THE EXERCISE »
From the first line of the data down to and including the line with "R = math.radians", copy everything exactly, leaving out pictures.

____

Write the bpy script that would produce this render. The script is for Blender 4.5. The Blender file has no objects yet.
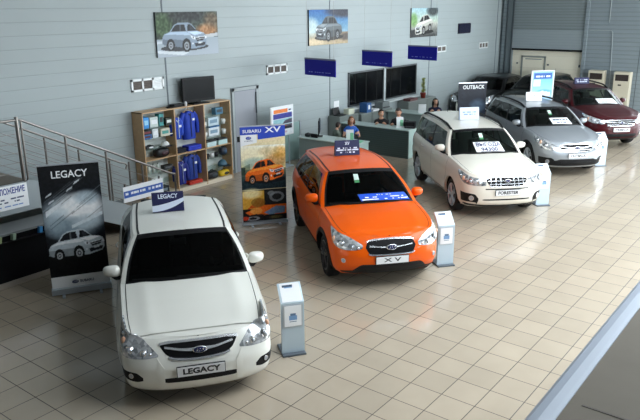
import bpy, bmesh, math, random
import numpy as np
from mathutils import Vector, Matrix, Euler
random.seed(7); rng = np.random.default_rng(5)
SC = bpy.context.scene
COL = SC.collection
PI = math.pi
R = math.radians

# ------------------------------------------------------------------ materials
MATS = {}
def lin(c):
    c = c/255.0
    return c/12.92 if c <= .04045 else ((c+.055)/1.055)**2.4
def rgb(r, g, b): return (lin(r), lin(g), lin(b))
def mat(name, col=(.5,.5,.5), rough=.5, metal=0., coat=0., spec=.5, emit=None, estr=0., trans=0., coat_rough=.05):
    if name in MATS: return MATS[name]
    m = bpy.data.materials.new(name); m.use_nodes = True
    b = m.node_tree.nodes['Principled BSDF']
    b.inputs['Base Color'].default_value = (*col, 1)
    b.inputs['Roughness'].default_value = rough
    b.inputs['Metallic'].default_value = metal
    b.inputs['Coat Weight'].default_value = coat
    b.inputs['Coat Roughness'].default_value = coat_rough
    b.inputs['Specular IOR Level'].default_value = spec
    if emit:
        b.inputs['Emission Color'].default_value = (*emit, 1); b.inputs['Emission Strength'].default_value = estr
    MATS[name] = m
    return m
def noise_tint(m, scale=8., amt=.12, bump=0., bscale=None):
    """procedural variation over a plain material"""
    nt = m.node_tree; b = nt.nodes['Principled BSDF']
    tc = nt.nodes.new('ShaderNodeTexCoord'); n = nt.nodes.new('ShaderNodeTexNoise')
    n.inputs['Scale'].default_value = scale; n.inputs['Detail'].default_value = 3
    nt.links.new(tc.outputs['Object'], n.inputs['Vector'])
    mx = nt.nodes.new('ShaderNodeMix'); mx.data_type = 'RGBA'
    c = b.inputs['Base Color'].default_value
    mx.inputs[6].default_value = tuple(max(0, x*(1-amt)) for x in c[:3])+(1,)
    mx.inputs[7].default_value = tuple(min(1, x*(1+amt)) for x in c[:3])+(1,)
    nt.links.new(n.outputs['Fac'], mx.inputs[0]); nt.links.new(mx.outputs[2], b.inputs['Base Color'])
    if bump:
        bp = nt.nodes.new('ShaderNodeBump'); bp.inputs['Strength'].default_value = bump; bp.inputs['Distance'].default_value = .01
        nt.links.new(n.outputs['Fac'], bp.inputs['Height']); nt.links.new(bp.outputs['Normal'], b.inputs['Normal'])
    return m
def glass_mat(name, tint=(.8,.85,.85), refl=.04, rough=.0, gl=(1,1,1)):
    if name in MATS: return MATS[name]
    m = bpy.data.materials.new(name); m.use_nodes = True; nt = m.node_tree; nt.nodes.clear()
    o = nt.nodes.new('ShaderNodeOutputMaterial'); mx = nt.nodes.new('ShaderNodeMixShader')
    t = nt.nodes.new('ShaderNodeBsdfTransparent'); t.inputs[0].default_value = (*tint, 1)
    g = nt.nodes.new('ShaderNodeBsdfGlossy'); g.inputs['Roughness'].default_value = rough; g.inputs[0].default_value = (*gl, 1)
    lw = nt.nodes.new('ShaderNodeLayerWeight'); lw.inputs[0].default_value = .5
    mp = nt.nodes.new('ShaderNodeMath'); mp.operation = 'POWER'; mp.inputs[1].default_value = 4.
    ma = nt.nodes.new('ShaderNodeMath'); ma.operation = 'MULTIPLY_ADD'; ma.inputs[1].default_value = .45; ma.inputs[2].default_value = refl
    nt.links.new(lw.outputs['Facing'], mp.inputs[0]); nt.links.new(mp.outputs[0], ma.inputs[0])
    nt.links.new(ma.outputs[0], mx.inputs[0]); nt.links.new(t.outputs[0], mx.inputs[1]); nt.links.new(g.outputs[0], mx.inputs[2])
    nt.links.new(mx.outputs[0], o.inputs[0])
    MATS[name] = m
    return m
def print_mat(name='print', rough=.45):
    if name in MATS: return MATS[name]
    m = mat(name, rough=rough, spec=.3); nt = m.node_tree
    a = nt.nodes.new('ShaderNodeAttribute'); a.attribute_name = 'ink'
    nt.links.new(a.outputs['Color'], nt.nodes['Principled BSDF'].inputs['Base Color'])
    return m

BLACK = mat('black_plastic', (.009,.009,.010), .5, spec=.2)
DARK = mat('dark_rubber', (.006,.006,.006), .8, spec=.1)
TYRE = mat('tyre_rubber', (.014,.014,.015), .75, spec=.25)
CHROME = mat('chrome', (.82,.83,.85), .08, 1.)
STEEL = noise_tint(mat('brushed_steel', (.30,.28,.26), .3, .9), 30, .1)
ALU = mat('aluminium', (.62,.66,.72), .3, .8)
WHITE = mat('white_plastic', (.82,.83,.84), .35)
PAPER = mat('white_paper', (.86,.87,.88), .6)
TRIM = mat('bright_trim', (.74,.75,.77), .22, .75)
PLATE = mat('plate_white', (.80,.81,.82), .35)
INK = mat('black_ink', (.01,.01,.012), .5)
INKBLUE = mat('blue_ink', rgb(30,50,140), .5)
BLUE = mat('sign_blue', rgb(6,2,148), .45, spec=.25)
NAVY = mat('navy_card', rgb(14,18,72), .4)
WOOD = noise_tint(mat('pale_wood', rgb(196,160,120), .5), 12, .15)
GREYLEG = mat('stand_silver', (.52,.57,.62), .3, .6)
LAMPGLASS = glass_mat('lamp_glass', (.93,.95,.96), .06)
CARGLASS = glass_mat('car_glass', (.07,.09,.088), .012)
CARGLASS2 = glass_mat('car_glass_clear', (.34,.42,.39), .015)
PANE = glass_mat('window_glass', (.93,.96,.97), .04)
SHELFGLASS = glass_mat('shelf_glass', (.85,.93,.92), .08)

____

RESULT »
Write the bpy script that would produce this render. The script is for Blender 4.5. The Blender file has no objects yet.
import bpy, bmesh, math, random
import numpy as np
from mathutils import Vector, Matrix, Euler
random.seed(7); rng = np.random.default_rng(5)
SC = bpy.context.scene
COL = SC.collection
PI = math.pi
R = math.radians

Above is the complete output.